Achievements and Success of India Post

Average business provided by major players is as follows:
  • Amazon: ~3 Lakh articles per month (peak 6 Lakhs)
  • Snapdeal : 80000 articles per month
  • Myntra : 50000 articles per month
  • Flipkart : 30000 articles per month
  • Yepme : 60000 articles per month
  • Parcel Revenue : Rs. 92.35 Crores till Nov 2015
  • Speed Post revenue : Rs. 1023 Cr till Nov 2015 (~10% eCommerce business) 

Revenue Growth 

  • Speed Post revenue growth in the current FY is more than 16%. CAG report laid in Parliament on 8th May 2015 highlights that Speed Post is far better than private couriers, in terms of reach, assured delivery and delivery time. 
  • Department has tied-up with more than 400 e-commerce agencies including Flipkart, Snapdeal, Amazon, YepMe, Shopclues etc for delivering e-Commerce pre-paid as well as Cash on Delivery (CoD) orders. Amazon is the largest business partner in e-Commerce.

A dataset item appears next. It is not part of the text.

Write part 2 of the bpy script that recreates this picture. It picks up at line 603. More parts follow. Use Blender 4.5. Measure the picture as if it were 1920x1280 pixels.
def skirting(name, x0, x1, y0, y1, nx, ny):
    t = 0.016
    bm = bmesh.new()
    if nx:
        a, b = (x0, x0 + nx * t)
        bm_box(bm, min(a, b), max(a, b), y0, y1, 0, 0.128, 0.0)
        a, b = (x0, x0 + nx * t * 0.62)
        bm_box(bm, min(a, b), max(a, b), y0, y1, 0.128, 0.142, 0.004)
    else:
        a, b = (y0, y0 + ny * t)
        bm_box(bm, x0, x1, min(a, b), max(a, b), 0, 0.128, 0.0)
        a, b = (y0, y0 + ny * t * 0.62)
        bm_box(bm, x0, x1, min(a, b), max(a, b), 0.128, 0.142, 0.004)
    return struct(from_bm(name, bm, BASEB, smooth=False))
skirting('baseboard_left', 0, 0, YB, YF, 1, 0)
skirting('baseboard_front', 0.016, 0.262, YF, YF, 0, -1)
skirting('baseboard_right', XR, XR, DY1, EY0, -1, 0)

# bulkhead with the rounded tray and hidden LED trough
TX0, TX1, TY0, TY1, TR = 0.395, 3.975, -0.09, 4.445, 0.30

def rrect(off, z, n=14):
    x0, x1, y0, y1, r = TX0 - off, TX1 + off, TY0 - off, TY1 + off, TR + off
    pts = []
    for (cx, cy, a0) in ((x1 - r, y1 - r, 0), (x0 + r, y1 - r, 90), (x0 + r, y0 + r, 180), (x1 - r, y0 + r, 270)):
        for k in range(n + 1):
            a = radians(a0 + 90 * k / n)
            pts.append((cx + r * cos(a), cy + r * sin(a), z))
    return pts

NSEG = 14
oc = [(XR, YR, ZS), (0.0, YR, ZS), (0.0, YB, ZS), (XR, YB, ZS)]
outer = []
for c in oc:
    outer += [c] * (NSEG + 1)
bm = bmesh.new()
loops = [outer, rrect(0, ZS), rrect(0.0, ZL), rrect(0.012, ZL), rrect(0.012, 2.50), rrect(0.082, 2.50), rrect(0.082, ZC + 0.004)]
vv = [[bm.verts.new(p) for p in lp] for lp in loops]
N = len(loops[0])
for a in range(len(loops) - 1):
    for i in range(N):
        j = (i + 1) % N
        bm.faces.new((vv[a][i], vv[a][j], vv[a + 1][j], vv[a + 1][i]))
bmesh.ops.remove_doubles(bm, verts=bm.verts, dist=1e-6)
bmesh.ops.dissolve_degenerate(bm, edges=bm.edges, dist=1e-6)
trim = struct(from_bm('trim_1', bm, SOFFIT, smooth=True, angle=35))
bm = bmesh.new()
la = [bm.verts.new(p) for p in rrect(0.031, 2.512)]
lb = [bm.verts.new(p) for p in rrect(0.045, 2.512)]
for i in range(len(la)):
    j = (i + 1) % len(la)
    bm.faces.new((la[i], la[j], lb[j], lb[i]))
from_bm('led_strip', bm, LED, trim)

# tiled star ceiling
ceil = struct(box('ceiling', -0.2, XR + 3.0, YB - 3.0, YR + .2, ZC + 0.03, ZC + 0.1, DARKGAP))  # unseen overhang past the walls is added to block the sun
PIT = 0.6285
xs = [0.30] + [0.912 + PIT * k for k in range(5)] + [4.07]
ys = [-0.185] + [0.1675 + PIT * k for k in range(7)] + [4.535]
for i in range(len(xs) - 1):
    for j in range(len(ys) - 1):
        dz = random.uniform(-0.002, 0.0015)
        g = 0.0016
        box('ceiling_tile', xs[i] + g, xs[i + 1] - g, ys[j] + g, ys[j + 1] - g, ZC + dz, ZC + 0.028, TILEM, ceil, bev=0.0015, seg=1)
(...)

Rs 1000 Crore COD collection by Department of Posts so far and this figure this likely to cross Rs 1500 Crores by the end of the current FY. 
  • Parcel revenue which registered 2% decline in 2013-14, registered 37% growth in 2014-15. 117% growth in parcel revenue till 31st October 2015 in the current FY. 

Digital India 

  • Core Banking Solution (CBS) rolled out in 12441 Post Offices along with 300 ATMs. CBS shall be rolled-out in all 25,000 Departmental POs along with 1000 ATMs by 31st March 2016. 
  • Core Insurance Solution (CIS) rolled out in 23,792 Post Offices and shall be rolled out in all 25,000 Departmental POs by 31st March 2016. 
  • Supply of solar powered, biometric hand-held devices with connectivity to about 20,000 rural Branch Post Offices shall be completed by 31st March 2016. All 130,000 rural post offices would be provided with hand-held devices by March 2017. 

E-Commerce Parcel Hub.

E-Commerce Parcel Processing Centre at Parel, Mumbai was dedicated to nation by Shri Ravi Shankar Prasad, Hon’ble Minister of Communications & Information Technology, Government of India on 9th January, 2016. 
The mechanized e-Commerce Parcel Hub is spread in an area of about 12,000Sq. feet built up area. Processing of parcels at this centre is fully mechanized & computerized using conveyer belts, scanners and computers and electronic weighing scales etc. Dedicated transport facility is provided to dispatch parcel bags to Airport Mumbai for dispatch by air to all places in India. This hub is designed to handle 30,000 e-Commerce parcels in a day in three shifts. This Parcel Hub is equipped with CCTV to enhance security. Articles booked by all the major e-Commerce players are being processed at this centre.